**EXERCISE:** Beginning with the first line below, please repeat the material exactly, ending with the line that includes "place(obj('wall_clip', nbox(0.0005, 0.012, y".

------------------------------------

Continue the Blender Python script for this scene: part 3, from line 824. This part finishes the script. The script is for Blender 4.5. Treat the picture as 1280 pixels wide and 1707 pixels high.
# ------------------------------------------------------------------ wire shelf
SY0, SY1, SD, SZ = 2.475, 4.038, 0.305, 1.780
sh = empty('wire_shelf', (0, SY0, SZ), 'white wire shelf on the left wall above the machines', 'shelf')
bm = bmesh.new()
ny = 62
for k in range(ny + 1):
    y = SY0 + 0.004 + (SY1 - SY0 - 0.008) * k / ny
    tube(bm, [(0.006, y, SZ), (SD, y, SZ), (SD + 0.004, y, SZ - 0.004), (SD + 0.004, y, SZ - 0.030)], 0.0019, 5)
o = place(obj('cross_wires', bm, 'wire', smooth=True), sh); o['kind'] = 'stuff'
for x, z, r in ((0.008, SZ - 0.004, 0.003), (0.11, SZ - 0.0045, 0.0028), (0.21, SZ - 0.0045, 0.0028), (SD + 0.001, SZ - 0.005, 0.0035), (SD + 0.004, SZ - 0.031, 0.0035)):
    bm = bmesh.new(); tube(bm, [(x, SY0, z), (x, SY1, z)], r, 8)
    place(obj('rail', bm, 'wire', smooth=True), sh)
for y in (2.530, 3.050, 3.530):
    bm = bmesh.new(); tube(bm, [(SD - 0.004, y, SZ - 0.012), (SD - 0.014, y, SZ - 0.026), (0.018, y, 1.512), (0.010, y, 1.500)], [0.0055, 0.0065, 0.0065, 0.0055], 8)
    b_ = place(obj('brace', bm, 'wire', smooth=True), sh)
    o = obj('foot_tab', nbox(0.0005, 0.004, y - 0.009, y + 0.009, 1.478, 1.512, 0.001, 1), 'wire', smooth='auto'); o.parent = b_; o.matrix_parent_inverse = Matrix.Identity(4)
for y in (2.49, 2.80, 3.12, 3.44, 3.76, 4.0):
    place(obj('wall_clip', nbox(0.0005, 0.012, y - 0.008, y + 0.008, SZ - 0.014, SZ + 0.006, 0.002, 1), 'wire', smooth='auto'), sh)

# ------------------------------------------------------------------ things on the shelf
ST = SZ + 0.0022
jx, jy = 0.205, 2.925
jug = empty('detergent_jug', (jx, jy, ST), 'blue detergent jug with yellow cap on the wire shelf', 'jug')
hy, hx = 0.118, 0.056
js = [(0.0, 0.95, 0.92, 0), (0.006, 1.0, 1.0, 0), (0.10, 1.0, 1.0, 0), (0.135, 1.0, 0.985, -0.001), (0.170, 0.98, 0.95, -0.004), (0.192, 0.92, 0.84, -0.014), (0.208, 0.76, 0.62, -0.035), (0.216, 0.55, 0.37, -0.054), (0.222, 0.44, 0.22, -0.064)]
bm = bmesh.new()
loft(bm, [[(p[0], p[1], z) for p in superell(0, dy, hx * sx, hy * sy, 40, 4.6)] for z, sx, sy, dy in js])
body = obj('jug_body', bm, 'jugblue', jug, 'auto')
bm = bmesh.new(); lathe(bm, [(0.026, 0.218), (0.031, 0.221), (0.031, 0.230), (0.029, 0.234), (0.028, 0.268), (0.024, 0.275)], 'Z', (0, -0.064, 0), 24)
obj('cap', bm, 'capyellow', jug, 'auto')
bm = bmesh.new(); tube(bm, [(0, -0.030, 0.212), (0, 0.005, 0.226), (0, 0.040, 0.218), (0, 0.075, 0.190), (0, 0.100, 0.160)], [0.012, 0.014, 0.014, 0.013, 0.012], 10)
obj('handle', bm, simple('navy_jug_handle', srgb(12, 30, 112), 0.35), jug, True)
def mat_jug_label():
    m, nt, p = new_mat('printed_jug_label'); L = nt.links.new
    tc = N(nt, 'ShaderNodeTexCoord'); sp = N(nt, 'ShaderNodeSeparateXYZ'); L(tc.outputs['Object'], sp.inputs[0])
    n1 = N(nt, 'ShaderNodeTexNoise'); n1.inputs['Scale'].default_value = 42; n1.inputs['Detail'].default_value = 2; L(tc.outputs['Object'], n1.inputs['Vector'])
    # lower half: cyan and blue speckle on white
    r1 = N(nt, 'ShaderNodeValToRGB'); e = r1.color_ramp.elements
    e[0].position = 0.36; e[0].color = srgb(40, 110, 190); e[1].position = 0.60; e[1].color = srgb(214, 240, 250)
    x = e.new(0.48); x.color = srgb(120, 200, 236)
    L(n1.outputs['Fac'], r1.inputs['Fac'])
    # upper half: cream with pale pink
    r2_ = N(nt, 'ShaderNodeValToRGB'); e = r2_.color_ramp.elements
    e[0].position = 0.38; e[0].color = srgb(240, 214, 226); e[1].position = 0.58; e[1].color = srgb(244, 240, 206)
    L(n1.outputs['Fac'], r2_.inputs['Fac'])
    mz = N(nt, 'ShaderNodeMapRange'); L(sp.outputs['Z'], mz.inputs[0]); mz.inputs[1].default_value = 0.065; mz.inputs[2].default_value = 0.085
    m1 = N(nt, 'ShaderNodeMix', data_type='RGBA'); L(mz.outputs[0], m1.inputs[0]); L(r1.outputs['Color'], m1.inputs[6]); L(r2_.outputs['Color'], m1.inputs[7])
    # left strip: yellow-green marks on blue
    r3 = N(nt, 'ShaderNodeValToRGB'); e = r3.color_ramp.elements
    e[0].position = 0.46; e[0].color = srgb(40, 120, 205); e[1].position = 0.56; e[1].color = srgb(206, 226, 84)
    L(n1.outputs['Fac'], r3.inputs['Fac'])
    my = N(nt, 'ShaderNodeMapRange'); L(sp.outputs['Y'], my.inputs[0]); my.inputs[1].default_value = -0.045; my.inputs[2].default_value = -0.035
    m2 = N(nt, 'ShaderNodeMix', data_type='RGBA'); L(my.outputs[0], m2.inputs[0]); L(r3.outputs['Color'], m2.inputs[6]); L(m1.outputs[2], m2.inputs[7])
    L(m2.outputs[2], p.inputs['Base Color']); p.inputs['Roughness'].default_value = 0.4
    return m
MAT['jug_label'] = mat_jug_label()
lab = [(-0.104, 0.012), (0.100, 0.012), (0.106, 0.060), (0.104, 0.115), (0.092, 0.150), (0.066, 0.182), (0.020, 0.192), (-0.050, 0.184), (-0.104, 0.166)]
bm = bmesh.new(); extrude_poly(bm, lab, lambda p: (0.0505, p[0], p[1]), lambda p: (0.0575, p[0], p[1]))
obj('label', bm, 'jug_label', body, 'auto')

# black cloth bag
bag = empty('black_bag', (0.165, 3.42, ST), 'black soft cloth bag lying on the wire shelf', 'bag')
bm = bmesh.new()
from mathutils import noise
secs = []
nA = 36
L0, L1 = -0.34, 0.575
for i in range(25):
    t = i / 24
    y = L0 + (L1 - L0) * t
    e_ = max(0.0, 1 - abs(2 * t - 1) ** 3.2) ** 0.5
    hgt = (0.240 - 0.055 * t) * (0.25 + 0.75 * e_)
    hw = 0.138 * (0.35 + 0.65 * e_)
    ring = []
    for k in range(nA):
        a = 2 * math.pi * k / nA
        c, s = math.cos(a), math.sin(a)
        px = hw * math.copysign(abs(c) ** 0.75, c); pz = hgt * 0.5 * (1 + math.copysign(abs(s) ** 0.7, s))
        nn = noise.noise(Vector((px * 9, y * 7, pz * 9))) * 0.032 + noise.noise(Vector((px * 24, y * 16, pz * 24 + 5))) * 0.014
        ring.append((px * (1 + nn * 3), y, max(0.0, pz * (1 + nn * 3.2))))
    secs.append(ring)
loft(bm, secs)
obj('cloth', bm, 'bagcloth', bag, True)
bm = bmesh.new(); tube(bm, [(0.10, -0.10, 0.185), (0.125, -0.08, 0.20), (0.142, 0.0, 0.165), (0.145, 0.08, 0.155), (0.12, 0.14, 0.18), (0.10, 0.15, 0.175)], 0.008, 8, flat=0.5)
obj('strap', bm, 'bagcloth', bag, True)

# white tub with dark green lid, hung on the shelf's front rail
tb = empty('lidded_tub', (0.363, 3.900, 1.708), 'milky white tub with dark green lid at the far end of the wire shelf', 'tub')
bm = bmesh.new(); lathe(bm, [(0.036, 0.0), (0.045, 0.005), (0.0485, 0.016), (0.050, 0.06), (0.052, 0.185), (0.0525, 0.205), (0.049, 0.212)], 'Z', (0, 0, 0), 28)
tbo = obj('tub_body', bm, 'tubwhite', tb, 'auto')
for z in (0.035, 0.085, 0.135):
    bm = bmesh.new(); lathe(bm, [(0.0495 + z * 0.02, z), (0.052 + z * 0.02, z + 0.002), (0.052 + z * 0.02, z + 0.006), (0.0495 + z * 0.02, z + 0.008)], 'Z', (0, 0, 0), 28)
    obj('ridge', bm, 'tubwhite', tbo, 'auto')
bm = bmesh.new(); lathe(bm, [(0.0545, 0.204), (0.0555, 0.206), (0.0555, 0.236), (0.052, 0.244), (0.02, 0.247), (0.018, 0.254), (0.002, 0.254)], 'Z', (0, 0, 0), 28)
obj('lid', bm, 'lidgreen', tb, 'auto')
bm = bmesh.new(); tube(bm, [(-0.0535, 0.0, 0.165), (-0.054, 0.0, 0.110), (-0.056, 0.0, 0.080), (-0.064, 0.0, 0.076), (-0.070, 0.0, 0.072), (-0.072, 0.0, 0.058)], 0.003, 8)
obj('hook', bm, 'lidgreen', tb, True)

------------------------------------

**TASK SOLUTION:**
Continue the Blender Python script for this scene: part 3, from line 824. This part finishes the script. The script is for Blender 4.5. Treat the picture as 1280 pixels wide and 1707 pixels high.
# ------------------------------------------------------------------ wire shelf
SY0, SY1, SD, SZ = 2.475, 4.038, 0.305, 1.780
sh = empty('wire_shelf', (0, SY0, SZ), 'white wire shelf on the left wall above the machines', 'shelf')
bm = bmesh.new()
ny = 62
for k in range(ny + 1):
    y = SY0 + 0.004 + (SY1 - SY0 - 0.008) * k / ny
    tube(bm, [(0.006, y, SZ), (SD, y, SZ), (SD + 0.004, y, SZ - 0.004), (SD + 0.004, y, SZ - 0.030)], 0.0019, 5)
o = place(obj('cross_wires', bm, 'wire', smooth=True), sh); o['kind'] = 'stuff'
for x, z, r in ((0.008, SZ - 0.004, 0.003), (0.11, SZ - 0.0045, 0.0028), (0.21, SZ - 0.0045, 0.0028), (SD + 0.001, SZ - 0.005, 0.0035), (SD + 0.004, SZ - 0.031, 0.0035)):
    bm = bmesh.new(); tube(bm, [(x, SY0, z), (x, SY1, z)], r, 8)
    place(obj('rail', bm, 'wire', smooth=True), sh)
for y in (2.530, 3.050, 3.530):
    bm = bmesh.new(); tube(bm, [(SD - 0.004, y, SZ - 0.012), (SD - 0.014, y, SZ - 0.026), (0.018, y, 1.512), (0.010, y, 1.500)], [0.0055, 0.0065, 0.0065, 0.0055], 8)
    b_ = place(obj('brace', bm, 'wire', smooth=True), sh)
    o = obj('foot_tab', nbox(0.0005, 0.004, y - 0.009, y + 0.009, 1.478, 1.512, 0.001, 1), 'wire', smooth='auto'); o.parent = b_; o.matrix_parent_inverse = Matrix.Identity(4)
for y in (2.49, 2.80, 3.12, 3.44, 3.76, 4.0):
    place(obj('wall_clip', nbox(0.0005, 0.012, y - 0.008, y + 0.008, SZ - 0.014, SZ + 0.006, 0.002, 1), 'wire', smooth='auto'), sh)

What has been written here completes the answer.